Could it all be sent to the bottom of the mariana trench-seven miles deep in the pacific?

Does anything that deep ever get circulated?

I'm not a scientist but that building looks damaged to me.

I'm especially disappointed that General Electric's American name is on these plants. Clearly they were not built to withstand a really big earthquake, particularly the cooling pools. And everybody knows that Japan is earthquake country.

Nuscale Power in Corvallis uses passive cooling in their new design. Would passive cooling have saved the plants in Japan?

From the ABC story: "Workers will soon have help from a U.S. company, as the world's largest concrete pumps are being shipped in from the United States.

They will first be used for spraying water from a greater distance than anything on site right now,and they might eventually be used to coat the reactors in cement and bury them for good."

About time. And don't bother with the water, just start with the concrete.

Would passive cooling have saved the plants in Japan?

Yes. The major issue here is the loss of coolant, which caused the whole mess. Had the coolant pumps continued running, the reactors would have powered down safely as designed. No partial (or full, who the heck knows) fuel melt, no hydrogen explosions, no seawater pumping and disposition of salt in the pressure vessel, fuel cladding fires, etc.

All 4th generation reactor designs incorporate passive cooling techniques - be it using coolants that can't physically boil in the environment they are exposed to (liquid lead / bismuth eutectic cooling, gaseous helium cooling) or with schemes that don't require external power generation to keep the core cool post-shutdown.

The problem at this point, is that anyone designing such a system has a hard sell on their hands, way harder than it would have been a month ago. This is also the reason that the French company Areva, the largest commercial nuclear company in the world, is now sending supplies, equipment, and engineers to Japan to help out. Most, if not all of their contracts for new reactors are now on hold.

passive cooling

Ah, the new "safe" reactor design! Yes, those will be built -- as soon as everyone who's alive now is dead. The latest thing in 2111!

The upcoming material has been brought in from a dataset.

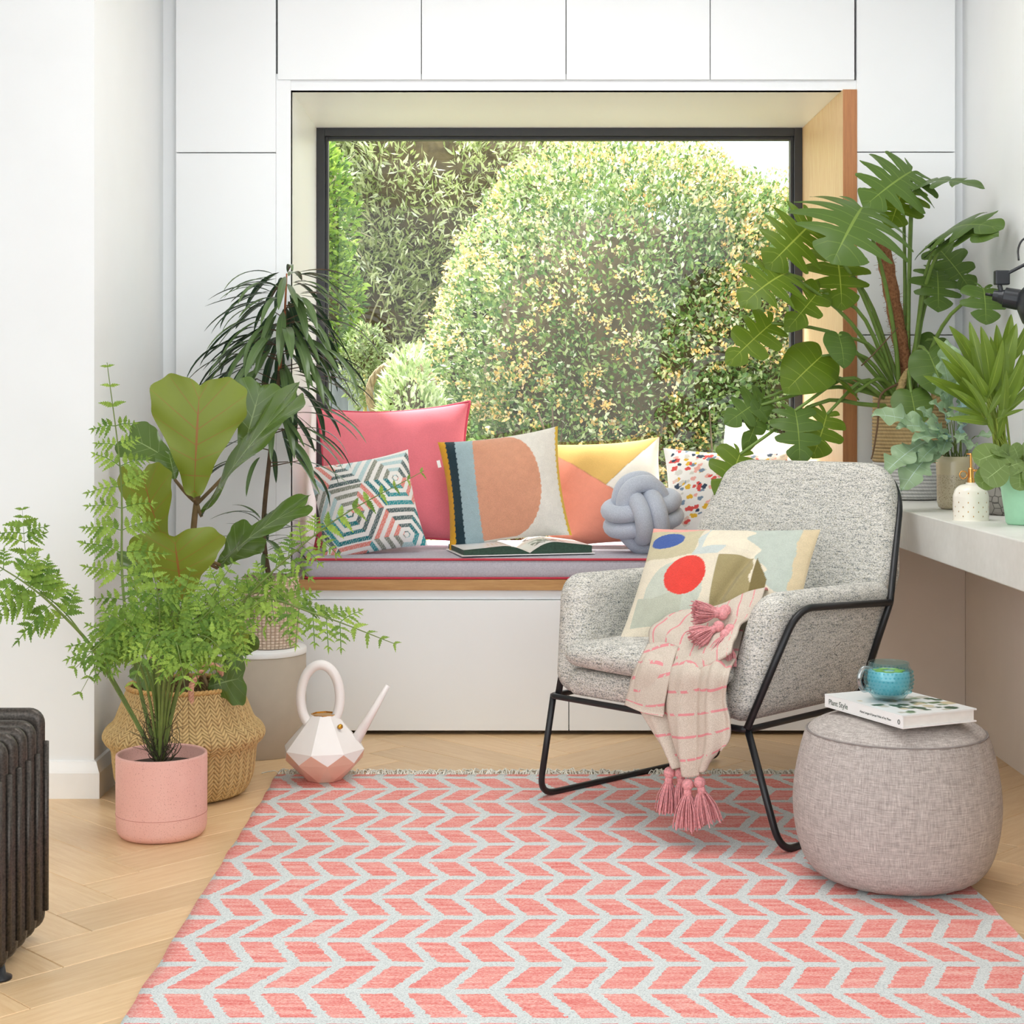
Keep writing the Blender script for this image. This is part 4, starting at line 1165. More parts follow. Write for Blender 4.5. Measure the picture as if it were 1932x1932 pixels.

The Nuclear Regulatory Commission is an unabashed promoter of nuclear power-never having denied a license for a nuclear power plant anywhere, anytime in the United States. In recent times it has been busy extending the operating lives of half of U.S. nuclear plants to 60 years, although because radioactivity embrittles metals in nuclear plants, they were never seen as operating for more than 40 years. But with no nuclear plant ordered and built in the U.S. since 1973, the commission has been seeking to keep the nuclear industry going, somehow. The commission and the nuclear industry have recently been seeking to extend the operating lives of the plants to 80 years. With this promotional stance, will the commission -make sure all of our existing- nuclear plants are safe?

Moving forward?

Long ago when I was at Edwards Air Force Base (on the Mojave Desert) they would spray a resin along the sides of the roads to keep blowing dust down. Worked somewhat. Made the dirt look not entirely unlike peanut brittle.

Note: I didn't claim that these new designs would work any better or more reliable, I'm just saying that passive cooling is a 'design feature' of 4th gen systems.

Please don't put words in my... errr... post.

Would passive cooling have saved the plants in Japan?

Um, those are your words, MSF.

Would someone please correct me if I'm wrong.......On the 2nd day of this nuclear disaster, the United States Goverment offered coolent to the Goverment of Japan..And the reply was "your help is NOT needed at this time!"
Jack, I think you are correct to state that this disaster will be greater than Chernobyl!
New Jersey has the oldest working nuclear reactor in the nation. Oyster Creek has been churning out spent fuel rods for over 50 years now!.